×

More than once, Augustine wrote, Ama et quod vis fac: “Act as you desire, so long as you act with love.”

Garry Wills writes: “Some take this to mean that a profession of love frees one from constraint. But for Augustine love is the constraint.”

Here is Augustine in his Commentary on Paul’s Letter to the Galatians (57):

We should never undertake the task of chiding another’s sin unless, cross-examining our own conscience, we can assure ourselves, before God, that we are acting from love.

If reproaches or threats or injuries, voiced by the one you are calling to account, have wounded your spirit, then, for that person to be healed by you, you must not speak till you are healed yourself, lest you act from worldly motives, to hurt, and make your tongue a sinful weapon against evil, returning wrong for wrong, curse for curse.

Whatever you speak out of a wounded spirit is the wrath of an avenger, not the love of an instructor.

Act as you desire, so long as you are acting with love.

Then there will be no meanness in what may sound mean, while you are acutely aware that you are striving with the sword of God’s word to free another from the grip of sin.

And if, as often happens, you begin some course of action from love, and are proceeding with it in love, but a different feeling insinuates itself because you are resisted, deflecting you from reproach of a man’s sin and making you attack the man himself—it were best, while watering the dust with your tears, to remember that we have no right to crow over another’s sin, since we sin in the very reproach of sin if anger at sin is better at making us sinners than mercy is at making us kind.

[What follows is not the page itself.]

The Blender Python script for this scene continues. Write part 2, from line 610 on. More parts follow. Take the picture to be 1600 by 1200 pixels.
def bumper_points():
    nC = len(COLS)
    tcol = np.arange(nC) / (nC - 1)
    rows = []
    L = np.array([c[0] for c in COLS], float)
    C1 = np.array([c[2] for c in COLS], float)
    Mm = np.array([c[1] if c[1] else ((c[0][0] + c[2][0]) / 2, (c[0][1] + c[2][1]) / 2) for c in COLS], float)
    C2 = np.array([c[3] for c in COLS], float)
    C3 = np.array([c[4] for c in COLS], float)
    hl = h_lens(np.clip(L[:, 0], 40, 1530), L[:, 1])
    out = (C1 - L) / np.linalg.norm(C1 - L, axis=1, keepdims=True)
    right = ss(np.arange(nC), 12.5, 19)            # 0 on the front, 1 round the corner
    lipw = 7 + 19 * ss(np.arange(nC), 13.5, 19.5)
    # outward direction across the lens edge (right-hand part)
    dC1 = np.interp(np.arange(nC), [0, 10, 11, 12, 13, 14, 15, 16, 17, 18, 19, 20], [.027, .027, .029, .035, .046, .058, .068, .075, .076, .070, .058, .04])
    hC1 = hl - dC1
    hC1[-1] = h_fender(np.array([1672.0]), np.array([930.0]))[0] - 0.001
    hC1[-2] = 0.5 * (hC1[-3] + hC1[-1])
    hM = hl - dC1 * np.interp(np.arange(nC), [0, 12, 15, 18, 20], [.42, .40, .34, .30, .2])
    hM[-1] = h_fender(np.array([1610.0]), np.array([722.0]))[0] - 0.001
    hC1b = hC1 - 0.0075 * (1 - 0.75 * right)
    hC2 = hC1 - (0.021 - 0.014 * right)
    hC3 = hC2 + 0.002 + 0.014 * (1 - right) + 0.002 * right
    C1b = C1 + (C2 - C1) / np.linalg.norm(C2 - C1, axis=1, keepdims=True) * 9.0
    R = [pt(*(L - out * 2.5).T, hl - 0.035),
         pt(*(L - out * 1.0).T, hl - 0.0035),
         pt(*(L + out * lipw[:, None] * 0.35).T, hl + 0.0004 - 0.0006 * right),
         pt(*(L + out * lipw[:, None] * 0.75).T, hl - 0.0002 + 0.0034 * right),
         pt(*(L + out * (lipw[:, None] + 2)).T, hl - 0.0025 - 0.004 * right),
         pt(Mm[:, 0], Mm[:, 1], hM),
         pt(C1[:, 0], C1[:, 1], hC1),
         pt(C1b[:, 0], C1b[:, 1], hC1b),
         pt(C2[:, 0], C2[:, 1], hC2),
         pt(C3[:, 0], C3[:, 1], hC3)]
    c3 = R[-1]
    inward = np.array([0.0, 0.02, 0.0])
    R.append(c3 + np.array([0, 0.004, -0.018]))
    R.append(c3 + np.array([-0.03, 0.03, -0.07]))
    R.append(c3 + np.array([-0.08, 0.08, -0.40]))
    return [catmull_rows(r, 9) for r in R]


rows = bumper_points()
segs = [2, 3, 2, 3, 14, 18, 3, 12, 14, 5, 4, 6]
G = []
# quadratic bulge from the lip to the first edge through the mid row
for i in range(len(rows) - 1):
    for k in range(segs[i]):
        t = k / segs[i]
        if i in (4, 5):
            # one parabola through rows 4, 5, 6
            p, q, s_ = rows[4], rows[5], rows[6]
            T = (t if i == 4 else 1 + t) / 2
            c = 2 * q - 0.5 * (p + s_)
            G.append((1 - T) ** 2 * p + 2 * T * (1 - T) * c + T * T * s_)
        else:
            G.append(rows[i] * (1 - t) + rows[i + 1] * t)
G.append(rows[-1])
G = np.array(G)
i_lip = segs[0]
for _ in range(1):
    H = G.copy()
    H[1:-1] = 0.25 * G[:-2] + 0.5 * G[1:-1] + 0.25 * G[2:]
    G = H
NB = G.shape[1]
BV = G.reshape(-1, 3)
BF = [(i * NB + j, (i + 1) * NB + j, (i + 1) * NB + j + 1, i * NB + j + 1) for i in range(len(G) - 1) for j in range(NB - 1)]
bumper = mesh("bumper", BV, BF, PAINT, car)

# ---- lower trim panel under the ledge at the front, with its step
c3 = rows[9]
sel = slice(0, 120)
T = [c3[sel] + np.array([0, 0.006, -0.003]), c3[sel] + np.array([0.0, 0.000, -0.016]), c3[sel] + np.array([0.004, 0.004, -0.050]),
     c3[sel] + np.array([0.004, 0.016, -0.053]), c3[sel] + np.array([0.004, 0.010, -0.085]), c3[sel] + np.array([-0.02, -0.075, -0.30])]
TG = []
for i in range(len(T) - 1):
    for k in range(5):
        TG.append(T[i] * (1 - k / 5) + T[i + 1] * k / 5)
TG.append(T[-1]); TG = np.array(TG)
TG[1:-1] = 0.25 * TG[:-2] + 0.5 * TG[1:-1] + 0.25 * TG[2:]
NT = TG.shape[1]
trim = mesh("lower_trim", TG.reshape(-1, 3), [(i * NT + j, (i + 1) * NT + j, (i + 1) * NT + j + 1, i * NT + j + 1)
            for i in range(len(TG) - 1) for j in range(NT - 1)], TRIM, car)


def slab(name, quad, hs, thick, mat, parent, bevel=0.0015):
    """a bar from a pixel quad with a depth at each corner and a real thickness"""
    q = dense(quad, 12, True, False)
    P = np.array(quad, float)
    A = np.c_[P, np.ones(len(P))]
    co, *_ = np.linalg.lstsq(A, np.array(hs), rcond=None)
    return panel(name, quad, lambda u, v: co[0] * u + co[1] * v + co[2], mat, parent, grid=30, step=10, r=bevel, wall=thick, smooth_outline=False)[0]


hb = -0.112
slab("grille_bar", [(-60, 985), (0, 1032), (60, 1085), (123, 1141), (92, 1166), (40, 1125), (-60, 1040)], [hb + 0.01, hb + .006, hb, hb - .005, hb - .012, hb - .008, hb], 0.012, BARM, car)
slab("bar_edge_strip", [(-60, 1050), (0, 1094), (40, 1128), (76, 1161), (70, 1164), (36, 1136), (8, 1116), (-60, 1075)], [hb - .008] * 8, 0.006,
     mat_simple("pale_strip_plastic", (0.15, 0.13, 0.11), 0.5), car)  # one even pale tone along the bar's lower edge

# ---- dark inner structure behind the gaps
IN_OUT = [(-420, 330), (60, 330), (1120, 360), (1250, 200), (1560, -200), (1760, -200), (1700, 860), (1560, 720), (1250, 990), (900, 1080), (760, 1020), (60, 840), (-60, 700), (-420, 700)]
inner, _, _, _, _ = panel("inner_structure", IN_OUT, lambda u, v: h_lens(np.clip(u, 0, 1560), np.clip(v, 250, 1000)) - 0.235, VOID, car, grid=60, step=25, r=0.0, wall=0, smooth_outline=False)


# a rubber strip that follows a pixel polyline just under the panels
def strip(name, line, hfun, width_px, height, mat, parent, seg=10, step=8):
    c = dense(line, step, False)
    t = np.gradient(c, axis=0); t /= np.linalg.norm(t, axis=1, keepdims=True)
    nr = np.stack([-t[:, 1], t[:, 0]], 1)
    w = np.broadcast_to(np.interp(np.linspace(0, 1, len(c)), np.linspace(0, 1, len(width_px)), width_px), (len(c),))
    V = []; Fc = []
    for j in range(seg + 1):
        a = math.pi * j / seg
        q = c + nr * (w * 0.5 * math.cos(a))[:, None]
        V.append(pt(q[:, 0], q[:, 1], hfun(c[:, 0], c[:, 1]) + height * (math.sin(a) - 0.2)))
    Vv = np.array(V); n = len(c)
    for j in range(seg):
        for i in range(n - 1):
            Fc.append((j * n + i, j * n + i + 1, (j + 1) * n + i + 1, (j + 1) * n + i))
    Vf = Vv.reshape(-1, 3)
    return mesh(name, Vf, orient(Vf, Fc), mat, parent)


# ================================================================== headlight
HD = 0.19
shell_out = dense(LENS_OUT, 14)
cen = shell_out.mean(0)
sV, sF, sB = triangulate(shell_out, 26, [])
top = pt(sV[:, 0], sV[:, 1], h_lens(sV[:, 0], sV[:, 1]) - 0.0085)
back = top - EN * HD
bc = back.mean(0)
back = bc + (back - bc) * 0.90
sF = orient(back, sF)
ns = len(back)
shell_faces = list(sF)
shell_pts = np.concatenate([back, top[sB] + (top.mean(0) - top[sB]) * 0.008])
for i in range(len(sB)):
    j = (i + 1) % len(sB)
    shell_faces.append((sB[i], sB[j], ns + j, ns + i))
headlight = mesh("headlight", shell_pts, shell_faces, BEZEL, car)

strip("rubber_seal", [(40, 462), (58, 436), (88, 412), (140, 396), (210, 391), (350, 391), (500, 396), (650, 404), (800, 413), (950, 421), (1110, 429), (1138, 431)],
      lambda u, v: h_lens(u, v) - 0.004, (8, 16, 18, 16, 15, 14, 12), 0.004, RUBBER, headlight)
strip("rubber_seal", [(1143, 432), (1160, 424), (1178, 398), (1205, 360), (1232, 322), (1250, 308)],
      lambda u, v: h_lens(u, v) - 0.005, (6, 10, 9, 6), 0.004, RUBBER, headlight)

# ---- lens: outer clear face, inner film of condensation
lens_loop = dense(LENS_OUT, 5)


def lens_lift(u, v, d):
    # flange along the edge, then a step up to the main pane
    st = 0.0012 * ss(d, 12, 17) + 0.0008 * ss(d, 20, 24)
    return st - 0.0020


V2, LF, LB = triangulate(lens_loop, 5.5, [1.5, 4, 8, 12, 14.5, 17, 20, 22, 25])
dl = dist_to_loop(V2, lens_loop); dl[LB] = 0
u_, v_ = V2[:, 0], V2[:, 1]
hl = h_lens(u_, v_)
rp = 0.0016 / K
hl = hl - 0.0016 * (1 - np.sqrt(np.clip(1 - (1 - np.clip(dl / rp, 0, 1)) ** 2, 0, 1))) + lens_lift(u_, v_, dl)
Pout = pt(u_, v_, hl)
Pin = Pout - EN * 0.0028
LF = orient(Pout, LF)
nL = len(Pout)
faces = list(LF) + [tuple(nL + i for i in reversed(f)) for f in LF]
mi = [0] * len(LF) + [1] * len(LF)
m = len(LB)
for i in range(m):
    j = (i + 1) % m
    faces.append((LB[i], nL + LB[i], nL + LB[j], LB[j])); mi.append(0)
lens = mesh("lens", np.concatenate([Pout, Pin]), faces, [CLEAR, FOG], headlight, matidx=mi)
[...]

And here he is in a sermon on the first letter of John (JL 7.8):

Because of varying circumstances, we see one man looking harsh because he loves and another looking pleasant because of vice.

The father gives a son blows, the whoremonger gives blandishments.

Consider them in themselves, blows or blandishments—who wouldn’t take the blandishments and duck the blows?

But look at the motives—they are the blows of love, the blandishments of vice.

You see my point, that human acts should be judged by their basis in love.

Many things have a surface appearance of good, but are not based in love—like blossoms on a thorn plant.

Other things look hard, look forbidding, but they instill a discipline informed by love.

Once again, to put it simply: act as you desire, so long as you act with love.

If you are silent, be silent from love.

If you accuse, accuse from love.

If you correct, correct from love.

If you spare, spare from love.

Let love be rooted deep in you, and only good can grow from it.